Shout out to First Congregational Church in Naperville for their local authors series, to which Urban Tidepool was invited last evening. I met some wonderful new folks and got to talk through the book with a few of my pod and with Reverend Mark Winters, who is one of the coolest guys to ever rock a clerical collar.
The whole evening was a hat tip to National Coming Out Day (today—insert Kermit “Yay” right here as you read) so of course it included references to my own coming out, which is not part of the Tidepool story, and to the coming out of the Youth Outlook kids over the years. Then our conversation took a hard left turn.
Mark asked about how I learned about gentleness and being kind to animals, given what I’d seen. How did I grow up to be the person I am with THAT history?
It was fun to speculate with the attendees why I may have turned out to be this person, and even more fun to share that moment at which I knew I was never going to be good at hurting anything intentionally. If you read Tidepool, you already know that I didn’t get to see my first two dogs through the end of their lives. In fact, I have dark questions that will never be answered about exactly how those dogs spent the last of their days. I saw an animal burned alive in front of me. Those stories that my brother Michael told about cats and firecrackers…I believe him.
But let’s go in the way back machine about this this other question. This is a good question.

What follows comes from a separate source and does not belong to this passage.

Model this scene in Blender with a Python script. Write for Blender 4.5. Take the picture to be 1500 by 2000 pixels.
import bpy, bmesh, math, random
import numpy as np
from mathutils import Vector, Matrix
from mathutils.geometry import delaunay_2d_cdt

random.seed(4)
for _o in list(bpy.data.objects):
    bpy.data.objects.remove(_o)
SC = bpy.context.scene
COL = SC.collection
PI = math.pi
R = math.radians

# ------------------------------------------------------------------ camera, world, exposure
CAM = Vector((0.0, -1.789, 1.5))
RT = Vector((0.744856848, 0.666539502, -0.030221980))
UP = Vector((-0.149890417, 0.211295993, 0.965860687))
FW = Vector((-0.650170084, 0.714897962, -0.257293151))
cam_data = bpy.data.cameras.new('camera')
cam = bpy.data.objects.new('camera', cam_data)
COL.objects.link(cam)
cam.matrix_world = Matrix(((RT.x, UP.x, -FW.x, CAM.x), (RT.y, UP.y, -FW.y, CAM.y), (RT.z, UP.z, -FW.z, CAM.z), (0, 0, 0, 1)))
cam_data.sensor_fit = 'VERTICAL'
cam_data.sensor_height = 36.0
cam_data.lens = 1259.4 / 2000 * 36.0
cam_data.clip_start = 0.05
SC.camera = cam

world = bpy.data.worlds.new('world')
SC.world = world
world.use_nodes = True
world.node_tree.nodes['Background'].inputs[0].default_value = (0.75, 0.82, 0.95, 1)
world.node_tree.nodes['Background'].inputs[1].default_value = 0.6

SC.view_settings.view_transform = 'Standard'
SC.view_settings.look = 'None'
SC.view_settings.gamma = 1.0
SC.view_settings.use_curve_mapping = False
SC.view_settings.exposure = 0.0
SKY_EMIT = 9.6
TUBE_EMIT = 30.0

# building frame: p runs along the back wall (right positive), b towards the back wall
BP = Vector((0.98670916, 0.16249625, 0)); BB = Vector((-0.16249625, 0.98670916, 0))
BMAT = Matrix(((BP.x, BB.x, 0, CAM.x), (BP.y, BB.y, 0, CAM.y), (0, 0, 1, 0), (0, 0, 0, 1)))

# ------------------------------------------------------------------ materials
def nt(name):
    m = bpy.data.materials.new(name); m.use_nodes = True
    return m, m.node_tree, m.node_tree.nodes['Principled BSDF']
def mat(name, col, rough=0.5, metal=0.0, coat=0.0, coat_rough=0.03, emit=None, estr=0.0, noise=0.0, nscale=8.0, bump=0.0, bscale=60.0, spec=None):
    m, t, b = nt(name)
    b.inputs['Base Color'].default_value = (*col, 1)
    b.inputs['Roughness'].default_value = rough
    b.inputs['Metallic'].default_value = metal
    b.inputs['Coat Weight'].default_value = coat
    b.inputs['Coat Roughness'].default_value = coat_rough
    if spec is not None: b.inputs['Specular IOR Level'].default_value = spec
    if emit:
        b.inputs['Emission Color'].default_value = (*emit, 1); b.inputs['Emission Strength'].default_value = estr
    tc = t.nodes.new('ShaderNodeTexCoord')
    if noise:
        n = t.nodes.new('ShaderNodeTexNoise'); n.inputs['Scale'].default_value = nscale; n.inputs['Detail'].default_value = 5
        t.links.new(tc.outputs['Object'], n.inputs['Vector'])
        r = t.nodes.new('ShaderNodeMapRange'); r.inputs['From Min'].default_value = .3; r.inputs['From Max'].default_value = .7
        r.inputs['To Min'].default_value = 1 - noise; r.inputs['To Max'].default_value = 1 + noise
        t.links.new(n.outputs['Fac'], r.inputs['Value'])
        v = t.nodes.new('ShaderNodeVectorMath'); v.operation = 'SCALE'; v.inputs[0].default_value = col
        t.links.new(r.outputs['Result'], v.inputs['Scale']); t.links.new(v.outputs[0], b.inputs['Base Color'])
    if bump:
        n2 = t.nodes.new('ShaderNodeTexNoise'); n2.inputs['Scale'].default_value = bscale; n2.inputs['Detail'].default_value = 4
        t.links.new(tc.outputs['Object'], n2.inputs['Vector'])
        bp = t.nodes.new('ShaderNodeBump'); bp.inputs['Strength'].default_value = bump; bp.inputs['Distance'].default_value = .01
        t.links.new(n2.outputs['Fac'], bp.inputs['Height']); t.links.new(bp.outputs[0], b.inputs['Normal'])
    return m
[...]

I lived in a converted barn in upstate NY for about two years. It was a lovely place during the summer–acres and acres of fruit trees and the best garden space I’ve ever had. I had a boatload of critters and there was a waterfall on the back of the property. Picturesque. During the winter, however, it turned into an episode of Little House on the Prairie when the woodstove burned out on days with no degrees and we could see ourselves breathe while we made dinner, the intake pipe for our water supply froze solid, snow flew sideways between the cracks in the siding in the living room and the kitchen if the wind shifted, and we battled field mice to stake our territory.
I didn’t like the field mice. They’re messy and they smell funny so we didn’t want them in the living space, but we were aware that we were living IN A BARN for crying out loud, so we sort of expected it. There was debate on the best way to make them go away or at least keep them at a distance. I couldn’t do glue traps–too cruel. My partner didn’t want to put down poison–too risky for the other animals. We had a cat. He dozed by the stove pipe in the kitchen and I could have stuffed a mouse in his pocket most days. He needed a job description.
We settled on snap traps, reasoning that it would be fast, they’d never know what happened…until that first morning I found one with just his front leg caught and I had to decide what to do with him. Or her. Or them. I didn’t ask. They didn’t specify.
Yup. You better believe it. I cried on and off all morning at work and questioned my competency at this homesteading thing.
Then came the night I was setting up the kitchen snap traps and also setting up my coffee pot so it was ready the next day. I opened a cabinet door. There was the coffee can. There was the snap trap. And there was this cute little field mouse, standing next to the coffee. I closed the door right away and steeled myself for the snap.
Nothing happened.
I sat down at the kitchen table that we’d bought through This End Up and waited some more. That kitchen table could withstand a bomb blast. It was perfect for a converted barn. That night, it absorbed some nervous fingertip drumming and a couple of beads of sweat while I waited.
Nothing.
I felt awful, knowing I was about to hurt that cute little feller who was just checking out the coffee supply. What had they ever done to me? I kept waiting, fingertips drumming faster.
Nothing.
After several minutes that felt like hours, I settled into a sense of relief. I knew how to handle this. I reopened the cabinet door, snapped the trap myself, and left the mouse a little pile of peanut butter as a snack. And then I went to bed.
It’s so true. I am not cut out for this homesteading thing when it includes hurting another being. Hey y’all. Do you know today is Meatless Monday?
At any rate, shout out to Reverend Mark and the pod and the visitors who came to talk to me at First Congregational last night. I didn’t mean to talk about mice, but I enjoyed it anyway! If I’d known ahead of time, I would have brought you all a peanut butter snack.
Have a great week, starfish supporters! Be gentle with the critters that surround you. We’ll talk soon.